• Instructions to follow:
Copy every line from the data below in which the string "this" can be found.

• Supplied entries:
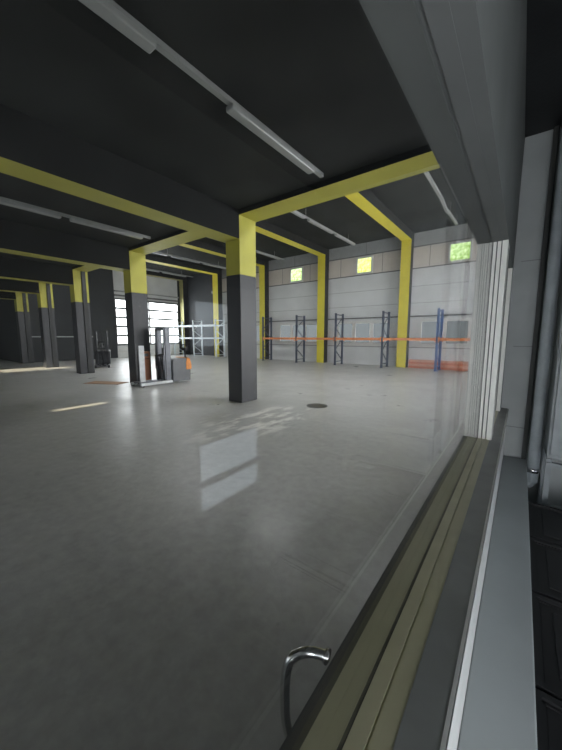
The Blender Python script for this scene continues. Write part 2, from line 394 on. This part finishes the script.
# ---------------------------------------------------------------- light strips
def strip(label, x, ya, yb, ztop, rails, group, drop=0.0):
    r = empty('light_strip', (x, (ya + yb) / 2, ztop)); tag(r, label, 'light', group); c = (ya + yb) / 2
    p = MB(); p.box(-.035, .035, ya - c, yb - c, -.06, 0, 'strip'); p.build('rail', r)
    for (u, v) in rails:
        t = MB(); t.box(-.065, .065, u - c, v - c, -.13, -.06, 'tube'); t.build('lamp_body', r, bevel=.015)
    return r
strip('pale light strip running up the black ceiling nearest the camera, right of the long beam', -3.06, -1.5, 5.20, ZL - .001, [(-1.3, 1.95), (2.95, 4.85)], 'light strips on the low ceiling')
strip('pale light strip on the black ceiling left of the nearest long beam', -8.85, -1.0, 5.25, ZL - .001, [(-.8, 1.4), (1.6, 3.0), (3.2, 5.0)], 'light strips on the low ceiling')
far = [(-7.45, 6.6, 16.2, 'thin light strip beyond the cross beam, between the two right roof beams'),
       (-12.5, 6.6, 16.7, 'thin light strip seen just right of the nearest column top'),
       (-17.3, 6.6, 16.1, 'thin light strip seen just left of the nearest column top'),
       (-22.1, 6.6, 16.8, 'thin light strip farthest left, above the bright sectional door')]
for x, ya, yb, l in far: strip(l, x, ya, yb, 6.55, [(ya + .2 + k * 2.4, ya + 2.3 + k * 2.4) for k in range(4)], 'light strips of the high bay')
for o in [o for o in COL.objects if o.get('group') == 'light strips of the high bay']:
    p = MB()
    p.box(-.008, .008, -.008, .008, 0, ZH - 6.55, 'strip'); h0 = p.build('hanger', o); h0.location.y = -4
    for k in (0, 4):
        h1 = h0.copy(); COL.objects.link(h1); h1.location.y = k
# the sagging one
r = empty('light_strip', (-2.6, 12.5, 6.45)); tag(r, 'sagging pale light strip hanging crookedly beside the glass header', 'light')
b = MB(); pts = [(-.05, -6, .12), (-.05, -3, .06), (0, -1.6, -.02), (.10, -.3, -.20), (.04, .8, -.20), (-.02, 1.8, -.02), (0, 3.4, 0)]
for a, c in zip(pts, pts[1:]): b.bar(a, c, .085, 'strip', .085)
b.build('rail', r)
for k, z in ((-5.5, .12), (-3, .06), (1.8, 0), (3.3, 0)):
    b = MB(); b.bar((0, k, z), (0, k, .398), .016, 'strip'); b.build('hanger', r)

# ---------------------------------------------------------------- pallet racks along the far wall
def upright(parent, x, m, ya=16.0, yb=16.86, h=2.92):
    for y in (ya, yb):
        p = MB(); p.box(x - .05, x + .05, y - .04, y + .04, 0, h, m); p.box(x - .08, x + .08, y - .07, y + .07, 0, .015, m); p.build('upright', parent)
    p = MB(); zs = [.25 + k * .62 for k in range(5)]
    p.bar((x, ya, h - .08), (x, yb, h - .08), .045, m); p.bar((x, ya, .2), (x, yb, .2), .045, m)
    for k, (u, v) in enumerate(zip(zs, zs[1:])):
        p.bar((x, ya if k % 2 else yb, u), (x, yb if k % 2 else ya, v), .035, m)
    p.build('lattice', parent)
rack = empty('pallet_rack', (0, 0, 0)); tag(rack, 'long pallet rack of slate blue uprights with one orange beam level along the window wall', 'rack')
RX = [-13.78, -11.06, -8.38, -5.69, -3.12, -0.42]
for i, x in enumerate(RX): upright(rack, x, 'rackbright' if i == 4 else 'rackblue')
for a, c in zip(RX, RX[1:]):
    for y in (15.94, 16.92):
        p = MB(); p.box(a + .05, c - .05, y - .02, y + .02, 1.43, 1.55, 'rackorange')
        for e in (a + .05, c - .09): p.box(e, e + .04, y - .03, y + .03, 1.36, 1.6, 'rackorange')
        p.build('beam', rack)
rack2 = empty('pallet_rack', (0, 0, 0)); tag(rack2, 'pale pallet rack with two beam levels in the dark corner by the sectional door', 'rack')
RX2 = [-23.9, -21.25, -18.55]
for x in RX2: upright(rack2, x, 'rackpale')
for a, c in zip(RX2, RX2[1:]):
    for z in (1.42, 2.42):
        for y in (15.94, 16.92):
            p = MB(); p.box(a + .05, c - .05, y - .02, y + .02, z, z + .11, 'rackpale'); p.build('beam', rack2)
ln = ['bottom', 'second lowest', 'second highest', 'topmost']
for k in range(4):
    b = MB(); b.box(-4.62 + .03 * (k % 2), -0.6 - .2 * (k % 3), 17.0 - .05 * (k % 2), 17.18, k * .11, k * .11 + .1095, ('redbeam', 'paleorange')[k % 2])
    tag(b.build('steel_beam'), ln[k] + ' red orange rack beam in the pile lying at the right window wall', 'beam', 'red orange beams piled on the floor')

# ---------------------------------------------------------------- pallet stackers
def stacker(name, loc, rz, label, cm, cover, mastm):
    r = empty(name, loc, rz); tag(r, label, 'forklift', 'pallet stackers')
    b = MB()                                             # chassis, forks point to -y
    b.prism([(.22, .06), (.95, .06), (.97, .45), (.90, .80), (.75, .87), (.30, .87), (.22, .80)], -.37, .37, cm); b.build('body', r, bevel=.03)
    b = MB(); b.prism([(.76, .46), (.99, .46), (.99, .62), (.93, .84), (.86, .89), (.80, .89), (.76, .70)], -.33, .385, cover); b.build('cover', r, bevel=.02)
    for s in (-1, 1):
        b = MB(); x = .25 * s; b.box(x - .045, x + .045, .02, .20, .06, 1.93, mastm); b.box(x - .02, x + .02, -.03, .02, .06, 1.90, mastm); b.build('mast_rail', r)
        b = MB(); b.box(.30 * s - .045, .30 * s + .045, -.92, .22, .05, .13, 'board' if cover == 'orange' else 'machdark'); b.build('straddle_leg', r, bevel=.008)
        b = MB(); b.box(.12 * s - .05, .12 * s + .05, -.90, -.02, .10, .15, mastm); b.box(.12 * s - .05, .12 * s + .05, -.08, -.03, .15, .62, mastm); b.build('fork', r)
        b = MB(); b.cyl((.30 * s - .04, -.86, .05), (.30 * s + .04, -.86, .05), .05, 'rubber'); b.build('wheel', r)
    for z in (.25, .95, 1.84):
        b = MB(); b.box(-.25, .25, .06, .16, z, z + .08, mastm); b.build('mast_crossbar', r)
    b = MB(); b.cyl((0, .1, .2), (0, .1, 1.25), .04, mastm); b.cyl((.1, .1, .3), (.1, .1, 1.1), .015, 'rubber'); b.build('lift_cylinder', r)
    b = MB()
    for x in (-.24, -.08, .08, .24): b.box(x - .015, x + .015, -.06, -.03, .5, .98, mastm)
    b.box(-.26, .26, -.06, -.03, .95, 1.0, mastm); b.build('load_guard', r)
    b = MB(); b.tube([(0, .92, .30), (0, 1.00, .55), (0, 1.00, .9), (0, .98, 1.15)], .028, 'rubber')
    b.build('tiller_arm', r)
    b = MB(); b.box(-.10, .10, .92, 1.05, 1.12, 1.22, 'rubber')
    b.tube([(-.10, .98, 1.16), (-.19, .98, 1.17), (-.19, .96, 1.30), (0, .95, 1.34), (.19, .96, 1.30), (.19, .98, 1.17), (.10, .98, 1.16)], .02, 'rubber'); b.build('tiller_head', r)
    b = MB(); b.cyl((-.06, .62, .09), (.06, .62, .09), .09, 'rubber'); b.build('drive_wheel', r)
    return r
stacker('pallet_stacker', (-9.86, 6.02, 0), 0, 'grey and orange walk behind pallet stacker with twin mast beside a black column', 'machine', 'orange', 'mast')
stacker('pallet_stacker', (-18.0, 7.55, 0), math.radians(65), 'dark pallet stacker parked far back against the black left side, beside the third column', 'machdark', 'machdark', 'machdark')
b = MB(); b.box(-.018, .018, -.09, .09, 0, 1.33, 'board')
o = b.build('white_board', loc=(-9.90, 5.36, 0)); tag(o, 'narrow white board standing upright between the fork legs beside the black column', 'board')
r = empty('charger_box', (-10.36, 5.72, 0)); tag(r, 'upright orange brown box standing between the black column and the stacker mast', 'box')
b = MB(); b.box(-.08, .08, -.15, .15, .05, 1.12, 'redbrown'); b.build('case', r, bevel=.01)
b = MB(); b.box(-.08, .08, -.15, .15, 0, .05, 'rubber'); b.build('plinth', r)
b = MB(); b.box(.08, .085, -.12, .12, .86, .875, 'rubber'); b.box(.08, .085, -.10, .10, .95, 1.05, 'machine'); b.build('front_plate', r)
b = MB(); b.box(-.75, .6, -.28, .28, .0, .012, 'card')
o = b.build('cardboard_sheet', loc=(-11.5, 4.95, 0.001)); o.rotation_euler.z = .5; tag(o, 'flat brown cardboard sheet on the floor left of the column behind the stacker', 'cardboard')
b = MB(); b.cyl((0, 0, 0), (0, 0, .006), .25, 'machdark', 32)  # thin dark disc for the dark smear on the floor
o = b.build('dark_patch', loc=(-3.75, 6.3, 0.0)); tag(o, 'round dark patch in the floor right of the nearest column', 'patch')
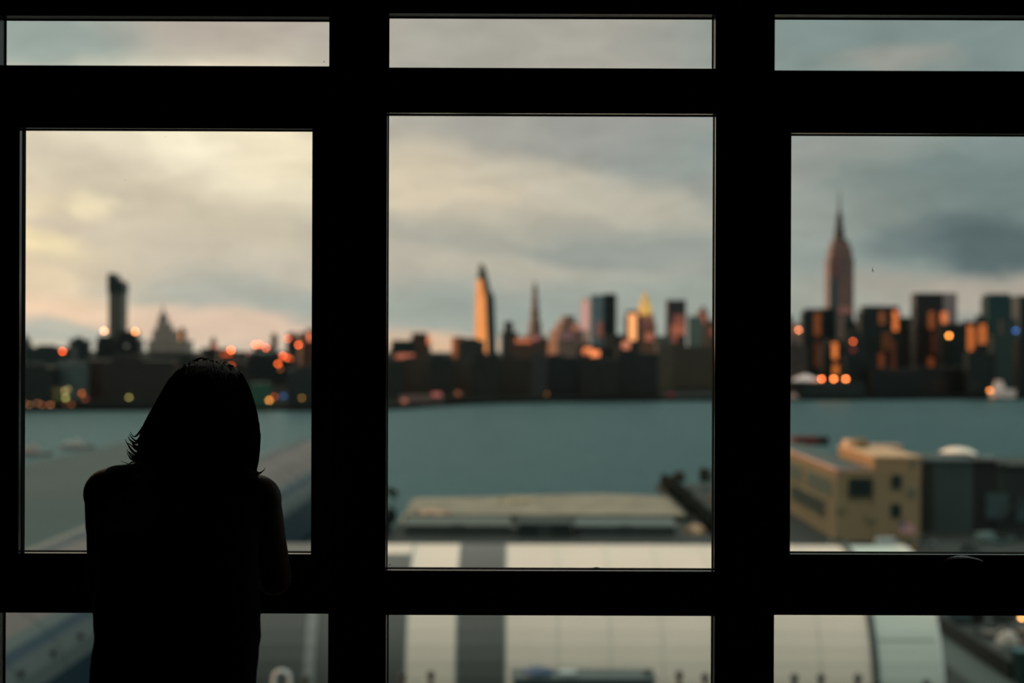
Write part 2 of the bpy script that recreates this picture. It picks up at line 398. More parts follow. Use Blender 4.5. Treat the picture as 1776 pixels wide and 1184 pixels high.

• Reply to the task:
The Blender Python script for this scene continues. Write part 2, from line 394 on. This part finishes the script.
Write part 2 of the bpy script that recreates this picture. It picks up at line 398. More parts follow. Use Blender 4.5. Treat the picture as 1776 pixels wide and 1184 pixels high.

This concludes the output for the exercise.